--- STORED DATA ---
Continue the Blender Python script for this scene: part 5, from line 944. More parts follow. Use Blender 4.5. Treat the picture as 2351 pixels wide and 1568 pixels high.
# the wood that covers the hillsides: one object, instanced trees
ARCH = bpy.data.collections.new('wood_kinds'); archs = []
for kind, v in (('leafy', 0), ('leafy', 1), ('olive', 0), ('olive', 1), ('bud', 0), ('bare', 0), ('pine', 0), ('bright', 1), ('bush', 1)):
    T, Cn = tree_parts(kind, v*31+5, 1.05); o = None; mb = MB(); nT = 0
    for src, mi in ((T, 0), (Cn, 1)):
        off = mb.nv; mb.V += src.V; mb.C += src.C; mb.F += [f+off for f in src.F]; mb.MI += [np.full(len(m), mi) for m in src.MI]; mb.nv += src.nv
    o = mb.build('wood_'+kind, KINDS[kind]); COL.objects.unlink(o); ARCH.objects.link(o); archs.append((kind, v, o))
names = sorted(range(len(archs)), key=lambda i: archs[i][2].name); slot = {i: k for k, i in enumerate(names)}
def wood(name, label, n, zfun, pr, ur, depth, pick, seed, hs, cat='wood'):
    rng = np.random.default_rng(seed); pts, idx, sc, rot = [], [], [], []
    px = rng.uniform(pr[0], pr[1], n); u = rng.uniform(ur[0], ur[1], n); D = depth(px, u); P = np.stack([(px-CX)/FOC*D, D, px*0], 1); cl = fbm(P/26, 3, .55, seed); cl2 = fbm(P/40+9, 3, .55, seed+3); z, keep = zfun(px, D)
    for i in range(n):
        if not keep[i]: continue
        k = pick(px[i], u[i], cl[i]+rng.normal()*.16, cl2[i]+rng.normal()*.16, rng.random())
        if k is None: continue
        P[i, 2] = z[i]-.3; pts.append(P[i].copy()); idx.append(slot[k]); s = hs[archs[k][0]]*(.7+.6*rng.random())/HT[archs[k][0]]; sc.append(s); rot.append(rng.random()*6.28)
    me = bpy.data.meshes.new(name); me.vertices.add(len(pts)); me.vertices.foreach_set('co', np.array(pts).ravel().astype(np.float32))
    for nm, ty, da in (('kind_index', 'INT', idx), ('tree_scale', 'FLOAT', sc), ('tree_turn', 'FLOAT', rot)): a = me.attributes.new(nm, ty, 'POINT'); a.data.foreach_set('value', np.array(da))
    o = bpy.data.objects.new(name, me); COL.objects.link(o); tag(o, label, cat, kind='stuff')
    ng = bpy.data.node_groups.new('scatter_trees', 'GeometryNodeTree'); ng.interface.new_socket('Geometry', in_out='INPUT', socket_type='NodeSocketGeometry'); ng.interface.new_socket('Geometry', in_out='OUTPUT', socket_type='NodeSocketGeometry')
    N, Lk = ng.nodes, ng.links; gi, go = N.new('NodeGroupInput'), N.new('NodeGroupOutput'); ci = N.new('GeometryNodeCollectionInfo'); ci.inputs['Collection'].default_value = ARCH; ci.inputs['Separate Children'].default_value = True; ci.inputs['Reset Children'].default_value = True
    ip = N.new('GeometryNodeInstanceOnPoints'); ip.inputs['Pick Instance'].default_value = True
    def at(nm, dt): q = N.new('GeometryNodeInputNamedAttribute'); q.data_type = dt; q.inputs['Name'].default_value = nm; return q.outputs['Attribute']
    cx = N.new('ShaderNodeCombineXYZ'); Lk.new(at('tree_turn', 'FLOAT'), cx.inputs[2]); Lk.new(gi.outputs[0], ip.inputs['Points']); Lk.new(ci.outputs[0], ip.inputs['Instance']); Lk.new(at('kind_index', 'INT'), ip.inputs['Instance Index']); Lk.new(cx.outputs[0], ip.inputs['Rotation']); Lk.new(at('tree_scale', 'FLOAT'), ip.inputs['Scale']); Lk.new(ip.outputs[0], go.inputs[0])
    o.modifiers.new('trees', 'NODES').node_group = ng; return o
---
Copy the material above verbatim.

WRITTEN ANSWER:
Continue the Blender Python script for this scene: part 5, from line 944. More parts follow. Use Blender 4.5. Treat the picture as 2351 pixels wide and 1568 pixels high.
# the wood that covers the hillsides: one object, instanced trees
ARCH = bpy.data.collections.new('wood_kinds'); archs = []
for kind, v in (('leafy', 0), ('leafy', 1), ('olive', 0), ('olive', 1), ('bud', 0), ('bare', 0), ('pine', 0), ('bright', 1), ('bush', 1)):
    T, Cn = tree_parts(kind, v*31+5, 1.05); o = None; mb = MB(); nT = 0
    for src, mi in ((T, 0), (Cn, 1)):
        off = mb.nv; mb.V += src.V; mb.C += src.C; mb.F += [f+off for f in src.F]; mb.MI += [np.full(len(m), mi) for m in src.MI]; mb.nv += src.nv
    o = mb.build('wood_'+kind, KINDS[kind]); COL.objects.unlink(o); ARCH.objects.link(o); archs.append((kind, v, o))
names = sorted(range(len(archs)), key=lambda i: archs[i][2].name); slot = {i: k for k, i in enumerate(names)}
def wood(name, label, n, zfun, pr, ur, depth, pick, seed, hs, cat='wood'):
    rng = np.random.default_rng(seed); pts, idx, sc, rot = [], [], [], []
    px = rng.uniform(pr[0], pr[1], n); u = rng.uniform(ur[0], ur[1], n); D = depth(px, u); P = np.stack([(px-CX)/FOC*D, D, px*0], 1); cl = fbm(P/26, 3, .55, seed); cl2 = fbm(P/40+9, 3, .55, seed+3); z, keep = zfun(px, D)
    for i in range(n):
        if not keep[i]: continue
        k = pick(px[i], u[i], cl[i]+rng.normal()*.16, cl2[i]+rng.normal()*.16, rng.random())
        if k is None: continue
        P[i, 2] = z[i]-.3; pts.append(P[i].copy()); idx.append(slot[k]); s = hs[archs[k][0]]*(.7+.6*rng.random())/HT[archs[k][0]]; sc.append(s); rot.append(rng.random()*6.28)
    me = bpy.data.meshes.new(name); me.vertices.add(len(pts)); me.vertices.foreach_set('co', np.array(pts).ravel().astype(np.float32))
    for nm, ty, da in (('kind_index', 'INT', idx), ('tree_scale', 'FLOAT', sc), ('tree_turn', 'FLOAT', rot)): a = me.attributes.new(nm, ty, 'POINT'); a.data.foreach_set('value', np.array(da))
    o = bpy.data.objects.new(name, me); COL.objects.link(o); tag(o, label, cat, kind='stuff')
    ng = bpy.data.node_groups.new('scatter_trees', 'GeometryNodeTree'); ng.interface.new_socket('Geometry', in_out='INPUT', socket_type='NodeSocketGeometry'); ng.interface.new_socket('Geometry', in_out='OUTPUT', socket_type='NodeSocketGeometry')
    N, Lk = ng.nodes, ng.links; gi, go = N.new('NodeGroupInput'), N.new('NodeGroupOutput'); ci = N.new('GeometryNodeCollectionInfo'); ci.inputs['Collection'].default_value = ARCH; ci.inputs['Separate Children'].default_value = True; ci.inputs['Reset Children'].default_value = True
    ip = N.new('GeometryNodeInstanceOnPoints'); ip.inputs['Pick Instance'].default_value = True
    def at(nm, dt): q = N.new('GeometryNodeInputNamedAttribute'); q.data_type = dt; q.inputs['Name'].default_value = nm; return q.outputs['Attribute']
    cx = N.new('ShaderNodeCombineXYZ'); Lk.new(at('tree_turn', 'FLOAT'), cx.inputs[2]); Lk.new(gi.outputs[0], ip.inputs['Points']); Lk.new(ci.outputs[0], ip.inputs['Instance']); Lk.new(at('kind_index', 'INT'), ip.inputs['Instance Index']); Lk.new(cx.outputs[0], ip.inputs['Rotation']); Lk.new(at('tree_scale', 'FLOAT'), ip.inputs['Scale']); Lk.new(ip.outputs[0], go.inputs[0])
    o.modifiers.new('trees', 'NODES').node_group = ng; return o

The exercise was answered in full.